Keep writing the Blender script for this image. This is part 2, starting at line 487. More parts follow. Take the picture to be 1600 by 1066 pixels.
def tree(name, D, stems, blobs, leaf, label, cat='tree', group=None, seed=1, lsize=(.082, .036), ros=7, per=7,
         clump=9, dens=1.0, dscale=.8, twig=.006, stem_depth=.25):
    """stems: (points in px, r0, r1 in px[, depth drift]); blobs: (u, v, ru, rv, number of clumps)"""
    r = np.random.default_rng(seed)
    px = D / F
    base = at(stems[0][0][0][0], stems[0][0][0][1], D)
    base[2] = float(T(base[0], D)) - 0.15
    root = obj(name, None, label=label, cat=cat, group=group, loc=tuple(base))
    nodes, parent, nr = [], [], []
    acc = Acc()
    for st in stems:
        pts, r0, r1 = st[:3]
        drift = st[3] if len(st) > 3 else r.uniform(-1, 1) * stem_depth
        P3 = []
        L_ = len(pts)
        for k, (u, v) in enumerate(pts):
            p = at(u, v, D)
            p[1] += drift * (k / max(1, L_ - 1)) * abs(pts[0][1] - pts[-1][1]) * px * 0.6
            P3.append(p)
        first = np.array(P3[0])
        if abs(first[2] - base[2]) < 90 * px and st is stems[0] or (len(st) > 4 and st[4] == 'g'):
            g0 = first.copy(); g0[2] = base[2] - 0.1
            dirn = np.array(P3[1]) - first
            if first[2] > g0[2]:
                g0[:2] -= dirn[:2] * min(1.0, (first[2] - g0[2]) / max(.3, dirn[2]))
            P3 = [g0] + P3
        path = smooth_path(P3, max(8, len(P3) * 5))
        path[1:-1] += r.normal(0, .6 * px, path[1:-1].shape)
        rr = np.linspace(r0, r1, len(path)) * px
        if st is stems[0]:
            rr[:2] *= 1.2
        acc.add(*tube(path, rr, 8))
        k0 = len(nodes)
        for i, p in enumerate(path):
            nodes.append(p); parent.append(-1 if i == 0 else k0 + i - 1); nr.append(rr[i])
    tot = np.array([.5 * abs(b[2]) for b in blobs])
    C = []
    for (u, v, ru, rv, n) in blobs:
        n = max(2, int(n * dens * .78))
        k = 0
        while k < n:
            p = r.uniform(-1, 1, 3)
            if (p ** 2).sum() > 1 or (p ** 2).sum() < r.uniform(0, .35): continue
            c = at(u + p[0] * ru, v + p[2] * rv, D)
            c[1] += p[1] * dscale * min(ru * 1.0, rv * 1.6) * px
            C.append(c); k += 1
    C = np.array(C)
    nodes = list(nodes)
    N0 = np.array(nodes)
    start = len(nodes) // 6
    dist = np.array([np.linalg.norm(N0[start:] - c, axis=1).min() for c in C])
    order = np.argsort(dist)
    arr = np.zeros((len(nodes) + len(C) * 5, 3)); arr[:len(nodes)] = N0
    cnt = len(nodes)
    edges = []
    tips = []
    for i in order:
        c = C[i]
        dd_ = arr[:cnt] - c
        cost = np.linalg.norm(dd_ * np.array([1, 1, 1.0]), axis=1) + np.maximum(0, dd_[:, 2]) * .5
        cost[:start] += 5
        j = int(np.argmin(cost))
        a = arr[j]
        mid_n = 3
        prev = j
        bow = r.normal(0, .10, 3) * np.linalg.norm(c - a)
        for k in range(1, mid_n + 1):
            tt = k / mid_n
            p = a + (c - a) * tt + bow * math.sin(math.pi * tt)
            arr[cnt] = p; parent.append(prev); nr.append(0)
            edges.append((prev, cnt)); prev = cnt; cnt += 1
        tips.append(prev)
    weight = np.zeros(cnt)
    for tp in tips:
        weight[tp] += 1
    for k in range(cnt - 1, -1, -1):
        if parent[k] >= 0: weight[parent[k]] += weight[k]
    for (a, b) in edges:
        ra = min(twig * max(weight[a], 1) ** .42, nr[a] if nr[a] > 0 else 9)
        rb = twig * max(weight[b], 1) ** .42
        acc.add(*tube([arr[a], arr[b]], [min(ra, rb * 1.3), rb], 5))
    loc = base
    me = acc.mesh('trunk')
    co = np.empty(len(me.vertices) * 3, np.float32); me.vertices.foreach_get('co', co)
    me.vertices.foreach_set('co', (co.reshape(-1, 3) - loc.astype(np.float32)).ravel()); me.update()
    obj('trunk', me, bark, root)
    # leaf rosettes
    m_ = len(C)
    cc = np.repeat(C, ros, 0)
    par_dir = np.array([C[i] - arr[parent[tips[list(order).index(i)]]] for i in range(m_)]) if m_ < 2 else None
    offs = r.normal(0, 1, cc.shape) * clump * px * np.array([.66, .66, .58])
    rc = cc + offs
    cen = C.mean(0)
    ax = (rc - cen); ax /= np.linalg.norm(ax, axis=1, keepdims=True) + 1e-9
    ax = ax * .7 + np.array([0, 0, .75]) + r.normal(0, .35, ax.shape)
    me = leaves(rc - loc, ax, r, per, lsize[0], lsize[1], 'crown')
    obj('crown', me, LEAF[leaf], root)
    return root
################
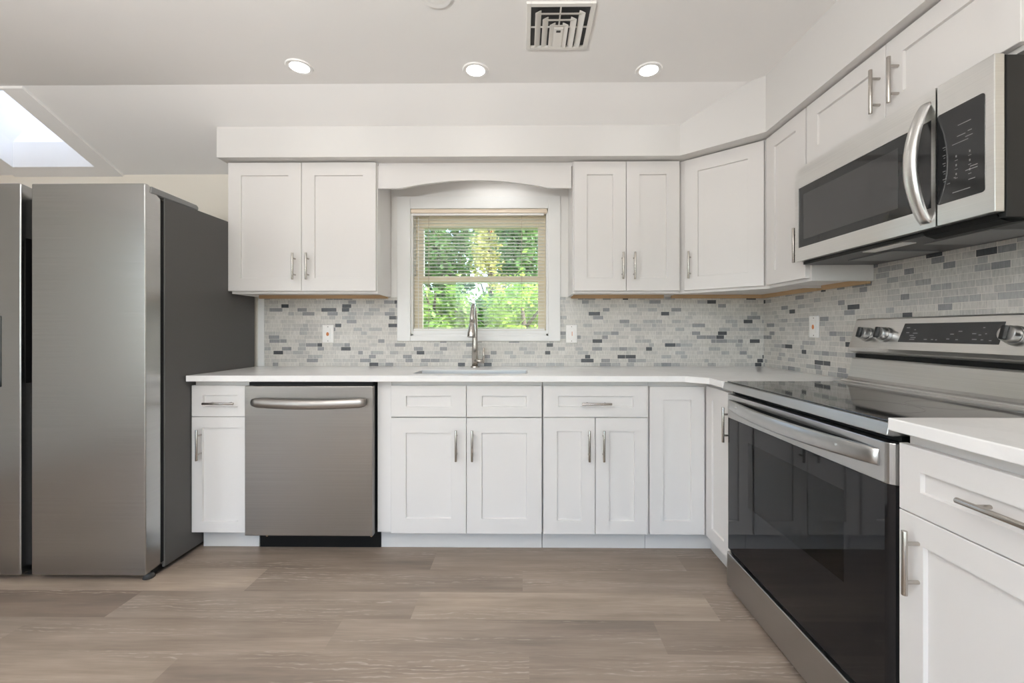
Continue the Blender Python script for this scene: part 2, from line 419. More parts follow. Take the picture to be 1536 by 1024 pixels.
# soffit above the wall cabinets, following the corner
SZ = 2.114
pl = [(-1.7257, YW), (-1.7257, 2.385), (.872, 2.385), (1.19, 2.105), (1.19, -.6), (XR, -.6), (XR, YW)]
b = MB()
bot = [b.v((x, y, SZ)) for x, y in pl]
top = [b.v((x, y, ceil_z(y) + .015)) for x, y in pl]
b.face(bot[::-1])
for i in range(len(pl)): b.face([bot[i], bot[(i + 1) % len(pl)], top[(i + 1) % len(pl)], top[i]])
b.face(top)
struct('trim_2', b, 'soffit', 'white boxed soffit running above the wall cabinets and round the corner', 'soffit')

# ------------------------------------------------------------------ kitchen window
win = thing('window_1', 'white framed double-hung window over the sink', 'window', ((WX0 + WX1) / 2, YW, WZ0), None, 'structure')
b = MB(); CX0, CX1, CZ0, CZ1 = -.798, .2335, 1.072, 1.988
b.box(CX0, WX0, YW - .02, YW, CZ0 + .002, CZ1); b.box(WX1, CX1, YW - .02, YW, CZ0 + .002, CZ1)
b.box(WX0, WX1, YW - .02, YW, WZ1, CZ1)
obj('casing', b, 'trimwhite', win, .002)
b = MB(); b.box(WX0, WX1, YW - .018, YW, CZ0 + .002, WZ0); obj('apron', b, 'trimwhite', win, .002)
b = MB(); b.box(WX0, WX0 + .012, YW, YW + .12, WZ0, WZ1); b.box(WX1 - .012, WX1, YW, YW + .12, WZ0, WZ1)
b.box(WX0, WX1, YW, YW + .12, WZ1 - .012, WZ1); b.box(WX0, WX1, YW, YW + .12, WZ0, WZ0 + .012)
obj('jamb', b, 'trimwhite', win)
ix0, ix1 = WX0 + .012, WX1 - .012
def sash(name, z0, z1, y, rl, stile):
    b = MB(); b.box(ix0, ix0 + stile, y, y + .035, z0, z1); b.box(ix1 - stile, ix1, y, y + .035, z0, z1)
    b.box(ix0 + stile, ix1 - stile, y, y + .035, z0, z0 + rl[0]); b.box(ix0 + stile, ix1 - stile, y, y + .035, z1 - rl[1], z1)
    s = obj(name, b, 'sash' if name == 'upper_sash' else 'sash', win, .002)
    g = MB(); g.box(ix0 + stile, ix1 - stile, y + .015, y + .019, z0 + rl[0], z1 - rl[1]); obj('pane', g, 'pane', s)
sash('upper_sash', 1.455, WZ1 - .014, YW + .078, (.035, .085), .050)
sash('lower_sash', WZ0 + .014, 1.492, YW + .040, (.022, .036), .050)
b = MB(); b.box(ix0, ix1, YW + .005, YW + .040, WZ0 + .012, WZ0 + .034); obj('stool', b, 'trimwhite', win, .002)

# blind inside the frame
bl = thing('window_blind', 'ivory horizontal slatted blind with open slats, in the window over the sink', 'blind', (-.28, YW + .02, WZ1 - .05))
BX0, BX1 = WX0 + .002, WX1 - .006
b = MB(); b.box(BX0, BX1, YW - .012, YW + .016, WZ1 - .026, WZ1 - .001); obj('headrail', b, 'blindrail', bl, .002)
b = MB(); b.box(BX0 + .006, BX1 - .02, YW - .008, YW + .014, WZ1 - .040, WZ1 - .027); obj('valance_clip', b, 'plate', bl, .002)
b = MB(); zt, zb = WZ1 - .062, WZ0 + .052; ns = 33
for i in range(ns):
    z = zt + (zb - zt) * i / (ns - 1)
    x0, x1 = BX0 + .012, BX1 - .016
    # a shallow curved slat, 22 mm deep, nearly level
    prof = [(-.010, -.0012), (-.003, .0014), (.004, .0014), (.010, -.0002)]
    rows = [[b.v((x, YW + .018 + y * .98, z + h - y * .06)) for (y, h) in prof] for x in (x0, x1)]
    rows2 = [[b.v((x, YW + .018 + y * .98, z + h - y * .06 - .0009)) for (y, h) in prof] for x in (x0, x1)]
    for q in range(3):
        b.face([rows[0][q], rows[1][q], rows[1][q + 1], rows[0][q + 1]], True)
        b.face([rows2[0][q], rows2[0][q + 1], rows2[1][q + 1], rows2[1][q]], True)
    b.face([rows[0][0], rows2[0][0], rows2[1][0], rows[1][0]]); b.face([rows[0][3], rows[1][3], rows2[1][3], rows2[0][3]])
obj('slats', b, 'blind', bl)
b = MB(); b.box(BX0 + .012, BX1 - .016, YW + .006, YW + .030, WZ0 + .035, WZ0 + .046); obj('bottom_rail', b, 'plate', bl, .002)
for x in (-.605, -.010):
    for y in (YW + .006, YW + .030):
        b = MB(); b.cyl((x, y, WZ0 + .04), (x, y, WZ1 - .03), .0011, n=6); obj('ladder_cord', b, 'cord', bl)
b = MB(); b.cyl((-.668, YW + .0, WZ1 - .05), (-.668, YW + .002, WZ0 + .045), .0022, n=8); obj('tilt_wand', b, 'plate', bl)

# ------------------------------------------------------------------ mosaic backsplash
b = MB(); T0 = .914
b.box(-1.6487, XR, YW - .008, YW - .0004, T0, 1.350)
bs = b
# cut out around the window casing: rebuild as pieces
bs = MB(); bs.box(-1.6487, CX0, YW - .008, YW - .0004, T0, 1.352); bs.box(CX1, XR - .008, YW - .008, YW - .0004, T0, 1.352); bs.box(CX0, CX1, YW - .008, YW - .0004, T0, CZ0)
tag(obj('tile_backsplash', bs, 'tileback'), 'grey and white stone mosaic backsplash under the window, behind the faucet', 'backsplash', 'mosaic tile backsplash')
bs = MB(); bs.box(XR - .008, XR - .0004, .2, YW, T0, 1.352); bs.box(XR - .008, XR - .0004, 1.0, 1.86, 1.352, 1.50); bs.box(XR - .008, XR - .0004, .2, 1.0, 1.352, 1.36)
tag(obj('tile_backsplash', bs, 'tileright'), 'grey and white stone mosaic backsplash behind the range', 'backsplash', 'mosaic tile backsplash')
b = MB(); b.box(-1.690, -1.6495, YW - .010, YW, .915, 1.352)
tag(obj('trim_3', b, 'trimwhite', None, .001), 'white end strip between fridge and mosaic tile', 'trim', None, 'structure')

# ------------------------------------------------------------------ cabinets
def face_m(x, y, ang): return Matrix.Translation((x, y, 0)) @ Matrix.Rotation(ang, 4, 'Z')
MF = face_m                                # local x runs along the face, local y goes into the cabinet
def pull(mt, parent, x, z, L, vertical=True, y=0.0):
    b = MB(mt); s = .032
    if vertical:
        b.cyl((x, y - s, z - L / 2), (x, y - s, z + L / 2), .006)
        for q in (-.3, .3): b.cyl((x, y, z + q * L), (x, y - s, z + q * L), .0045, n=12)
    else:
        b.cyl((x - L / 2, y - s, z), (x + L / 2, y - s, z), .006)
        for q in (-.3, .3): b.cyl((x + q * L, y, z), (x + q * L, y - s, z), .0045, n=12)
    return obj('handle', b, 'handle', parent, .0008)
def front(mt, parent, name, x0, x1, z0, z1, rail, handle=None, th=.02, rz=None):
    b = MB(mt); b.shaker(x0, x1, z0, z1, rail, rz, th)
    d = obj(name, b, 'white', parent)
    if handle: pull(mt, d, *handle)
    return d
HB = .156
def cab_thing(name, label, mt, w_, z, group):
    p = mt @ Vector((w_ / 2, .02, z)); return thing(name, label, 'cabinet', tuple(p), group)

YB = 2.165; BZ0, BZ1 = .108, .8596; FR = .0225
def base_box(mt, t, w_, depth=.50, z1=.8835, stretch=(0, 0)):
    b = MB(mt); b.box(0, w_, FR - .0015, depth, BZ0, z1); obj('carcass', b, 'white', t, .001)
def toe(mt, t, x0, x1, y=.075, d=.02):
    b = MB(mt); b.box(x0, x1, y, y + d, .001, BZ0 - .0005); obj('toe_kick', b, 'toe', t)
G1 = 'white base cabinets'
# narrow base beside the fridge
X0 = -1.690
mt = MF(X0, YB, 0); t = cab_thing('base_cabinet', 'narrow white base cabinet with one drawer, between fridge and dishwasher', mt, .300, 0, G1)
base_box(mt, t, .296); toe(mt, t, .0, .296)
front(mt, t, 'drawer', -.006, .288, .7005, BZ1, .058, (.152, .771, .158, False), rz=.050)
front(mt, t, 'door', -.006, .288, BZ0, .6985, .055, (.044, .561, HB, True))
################
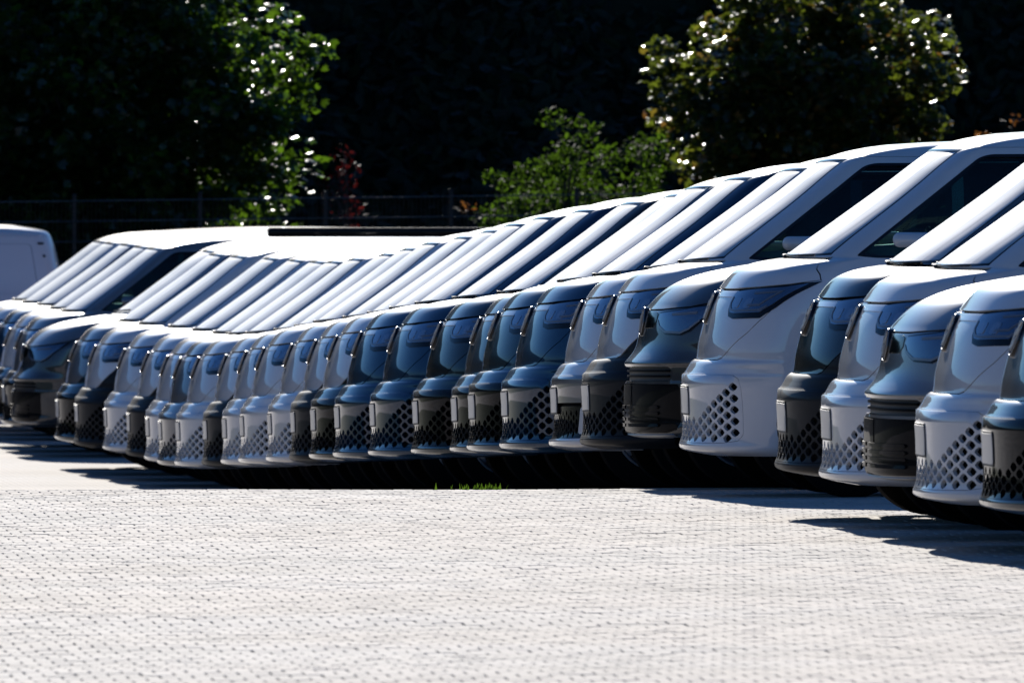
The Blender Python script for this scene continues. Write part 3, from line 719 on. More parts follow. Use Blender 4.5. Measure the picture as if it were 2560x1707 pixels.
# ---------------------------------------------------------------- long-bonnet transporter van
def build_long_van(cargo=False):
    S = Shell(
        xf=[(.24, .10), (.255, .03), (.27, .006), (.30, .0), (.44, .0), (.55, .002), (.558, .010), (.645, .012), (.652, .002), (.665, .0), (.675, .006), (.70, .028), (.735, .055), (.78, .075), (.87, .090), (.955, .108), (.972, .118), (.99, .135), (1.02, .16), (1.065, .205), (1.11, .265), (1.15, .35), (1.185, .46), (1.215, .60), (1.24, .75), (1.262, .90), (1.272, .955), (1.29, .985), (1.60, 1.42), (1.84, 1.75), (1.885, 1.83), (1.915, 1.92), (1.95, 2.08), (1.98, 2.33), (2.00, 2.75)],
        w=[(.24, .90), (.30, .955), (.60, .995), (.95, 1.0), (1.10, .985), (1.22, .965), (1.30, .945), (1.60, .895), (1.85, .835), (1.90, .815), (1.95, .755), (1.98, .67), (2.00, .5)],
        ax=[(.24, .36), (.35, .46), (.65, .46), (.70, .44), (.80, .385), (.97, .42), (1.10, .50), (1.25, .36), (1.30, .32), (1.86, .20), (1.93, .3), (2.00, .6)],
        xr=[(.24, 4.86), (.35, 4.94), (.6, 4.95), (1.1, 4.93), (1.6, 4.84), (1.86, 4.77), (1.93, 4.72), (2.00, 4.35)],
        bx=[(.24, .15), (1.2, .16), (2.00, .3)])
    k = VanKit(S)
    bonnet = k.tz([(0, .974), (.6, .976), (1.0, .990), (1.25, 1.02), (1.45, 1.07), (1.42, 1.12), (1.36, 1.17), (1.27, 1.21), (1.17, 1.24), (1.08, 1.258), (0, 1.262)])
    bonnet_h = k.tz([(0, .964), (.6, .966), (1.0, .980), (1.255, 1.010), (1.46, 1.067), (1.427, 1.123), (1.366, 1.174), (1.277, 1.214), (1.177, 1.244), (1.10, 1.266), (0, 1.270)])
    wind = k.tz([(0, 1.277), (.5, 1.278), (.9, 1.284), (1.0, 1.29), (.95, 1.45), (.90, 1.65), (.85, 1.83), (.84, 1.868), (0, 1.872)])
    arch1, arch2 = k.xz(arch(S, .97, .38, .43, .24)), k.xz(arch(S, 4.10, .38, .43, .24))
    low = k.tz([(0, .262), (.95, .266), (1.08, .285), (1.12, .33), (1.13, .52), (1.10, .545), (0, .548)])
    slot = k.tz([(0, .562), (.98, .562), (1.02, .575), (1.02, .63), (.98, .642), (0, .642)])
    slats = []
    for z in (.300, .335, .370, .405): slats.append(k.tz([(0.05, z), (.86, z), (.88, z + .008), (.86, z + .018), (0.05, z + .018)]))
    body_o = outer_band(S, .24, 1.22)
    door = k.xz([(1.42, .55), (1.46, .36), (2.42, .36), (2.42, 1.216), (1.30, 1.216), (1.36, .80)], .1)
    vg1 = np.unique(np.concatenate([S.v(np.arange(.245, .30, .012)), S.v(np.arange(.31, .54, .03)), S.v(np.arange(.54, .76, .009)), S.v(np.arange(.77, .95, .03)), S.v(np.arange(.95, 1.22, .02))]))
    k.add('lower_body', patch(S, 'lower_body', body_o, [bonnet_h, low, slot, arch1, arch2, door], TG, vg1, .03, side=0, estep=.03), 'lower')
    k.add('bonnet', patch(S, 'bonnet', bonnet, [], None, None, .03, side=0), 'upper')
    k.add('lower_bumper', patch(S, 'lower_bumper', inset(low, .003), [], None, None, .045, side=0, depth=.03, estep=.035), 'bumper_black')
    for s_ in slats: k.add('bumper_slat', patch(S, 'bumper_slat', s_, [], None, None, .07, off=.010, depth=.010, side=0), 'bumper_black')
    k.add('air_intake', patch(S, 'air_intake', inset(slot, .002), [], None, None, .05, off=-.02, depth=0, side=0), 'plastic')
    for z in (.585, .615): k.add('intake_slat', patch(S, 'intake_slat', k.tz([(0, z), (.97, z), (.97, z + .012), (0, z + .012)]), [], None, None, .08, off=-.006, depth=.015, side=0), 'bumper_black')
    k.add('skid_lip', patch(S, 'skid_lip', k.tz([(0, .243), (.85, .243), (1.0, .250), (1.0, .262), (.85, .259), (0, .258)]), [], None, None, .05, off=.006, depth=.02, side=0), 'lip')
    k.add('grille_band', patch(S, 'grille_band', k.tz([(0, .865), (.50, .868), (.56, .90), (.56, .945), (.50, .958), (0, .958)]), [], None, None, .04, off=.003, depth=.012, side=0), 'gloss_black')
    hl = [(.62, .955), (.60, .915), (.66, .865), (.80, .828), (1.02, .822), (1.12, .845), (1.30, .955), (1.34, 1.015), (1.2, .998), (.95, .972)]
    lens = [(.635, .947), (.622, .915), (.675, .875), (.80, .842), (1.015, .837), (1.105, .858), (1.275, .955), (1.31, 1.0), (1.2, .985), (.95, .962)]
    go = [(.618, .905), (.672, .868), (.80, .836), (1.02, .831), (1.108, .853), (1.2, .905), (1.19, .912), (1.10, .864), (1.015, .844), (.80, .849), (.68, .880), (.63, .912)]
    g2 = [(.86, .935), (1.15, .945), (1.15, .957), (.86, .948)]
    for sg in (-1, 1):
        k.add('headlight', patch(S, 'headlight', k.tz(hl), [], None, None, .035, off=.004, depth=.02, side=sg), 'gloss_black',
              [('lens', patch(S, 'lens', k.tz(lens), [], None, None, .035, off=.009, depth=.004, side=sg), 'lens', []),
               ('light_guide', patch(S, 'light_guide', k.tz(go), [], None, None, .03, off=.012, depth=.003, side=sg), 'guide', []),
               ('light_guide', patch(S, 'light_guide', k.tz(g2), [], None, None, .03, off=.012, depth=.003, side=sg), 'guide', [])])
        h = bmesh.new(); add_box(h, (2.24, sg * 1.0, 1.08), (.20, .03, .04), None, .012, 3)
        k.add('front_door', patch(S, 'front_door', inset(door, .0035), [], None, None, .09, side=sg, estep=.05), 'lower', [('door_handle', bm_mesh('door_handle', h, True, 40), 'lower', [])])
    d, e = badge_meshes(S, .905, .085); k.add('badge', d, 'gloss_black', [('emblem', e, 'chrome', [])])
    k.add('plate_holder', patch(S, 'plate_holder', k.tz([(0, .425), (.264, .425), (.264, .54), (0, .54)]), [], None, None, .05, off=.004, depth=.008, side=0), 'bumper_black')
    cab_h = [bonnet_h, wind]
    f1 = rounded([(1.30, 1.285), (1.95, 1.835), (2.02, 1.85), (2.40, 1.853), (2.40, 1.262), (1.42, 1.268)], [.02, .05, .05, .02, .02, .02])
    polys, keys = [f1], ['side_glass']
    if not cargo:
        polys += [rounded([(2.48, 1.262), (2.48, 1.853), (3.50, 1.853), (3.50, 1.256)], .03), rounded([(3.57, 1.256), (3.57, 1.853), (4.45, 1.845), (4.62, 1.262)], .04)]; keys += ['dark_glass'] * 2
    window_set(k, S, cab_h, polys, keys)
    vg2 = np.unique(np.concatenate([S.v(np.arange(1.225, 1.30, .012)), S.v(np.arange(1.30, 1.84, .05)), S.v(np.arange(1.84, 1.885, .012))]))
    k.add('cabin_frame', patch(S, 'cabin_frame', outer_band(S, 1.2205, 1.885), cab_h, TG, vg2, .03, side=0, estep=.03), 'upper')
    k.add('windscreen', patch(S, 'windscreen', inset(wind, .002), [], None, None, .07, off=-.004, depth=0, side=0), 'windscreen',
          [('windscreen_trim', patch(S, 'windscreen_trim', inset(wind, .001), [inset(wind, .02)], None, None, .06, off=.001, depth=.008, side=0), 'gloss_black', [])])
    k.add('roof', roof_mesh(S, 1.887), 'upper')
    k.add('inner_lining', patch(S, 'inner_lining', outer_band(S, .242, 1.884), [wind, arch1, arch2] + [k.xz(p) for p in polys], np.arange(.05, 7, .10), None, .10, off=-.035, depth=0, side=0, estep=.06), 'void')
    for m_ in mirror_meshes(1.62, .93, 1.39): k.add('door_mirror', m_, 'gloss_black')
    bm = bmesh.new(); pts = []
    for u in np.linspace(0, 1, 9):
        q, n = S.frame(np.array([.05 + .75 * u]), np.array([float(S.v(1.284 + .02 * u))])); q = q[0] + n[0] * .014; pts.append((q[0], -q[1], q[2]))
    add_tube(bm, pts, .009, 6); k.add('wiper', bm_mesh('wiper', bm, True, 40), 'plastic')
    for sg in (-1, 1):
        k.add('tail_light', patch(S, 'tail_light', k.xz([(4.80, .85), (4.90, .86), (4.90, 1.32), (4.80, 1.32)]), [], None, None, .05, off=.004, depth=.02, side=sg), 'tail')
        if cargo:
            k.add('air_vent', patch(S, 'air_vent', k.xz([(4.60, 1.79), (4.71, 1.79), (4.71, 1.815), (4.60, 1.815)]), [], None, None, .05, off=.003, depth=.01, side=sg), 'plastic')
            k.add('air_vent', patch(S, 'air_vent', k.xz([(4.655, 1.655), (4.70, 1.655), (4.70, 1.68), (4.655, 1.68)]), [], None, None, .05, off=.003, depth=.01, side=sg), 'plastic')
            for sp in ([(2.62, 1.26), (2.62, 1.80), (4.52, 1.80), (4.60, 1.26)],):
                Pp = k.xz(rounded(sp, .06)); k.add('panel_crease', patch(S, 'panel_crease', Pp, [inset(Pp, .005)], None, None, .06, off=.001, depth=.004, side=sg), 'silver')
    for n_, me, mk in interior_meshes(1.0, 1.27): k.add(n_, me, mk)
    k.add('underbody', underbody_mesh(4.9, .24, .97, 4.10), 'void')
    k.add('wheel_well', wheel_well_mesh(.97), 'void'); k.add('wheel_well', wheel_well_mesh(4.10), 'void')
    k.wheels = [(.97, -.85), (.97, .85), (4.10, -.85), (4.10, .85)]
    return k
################
▸ Stated task
From the entries above, copy every line that holds the word "pixels".

▸ Correct output
Keep writing the Blender script for this image. This is part 2, starting at line 487. More parts follow. Take the picture to be 1600 by 1066 pixels.
Continue the Blender Python script for this scene: part 2, from line 419. More parts follow. Take the picture to be 1536 by 1024 pixels.
The Blender Python script for this scene continues. Write part 3, from line 719 on. More parts follow. Use Blender 4.5. Measure the picture as if it were 2560x1707 pixels.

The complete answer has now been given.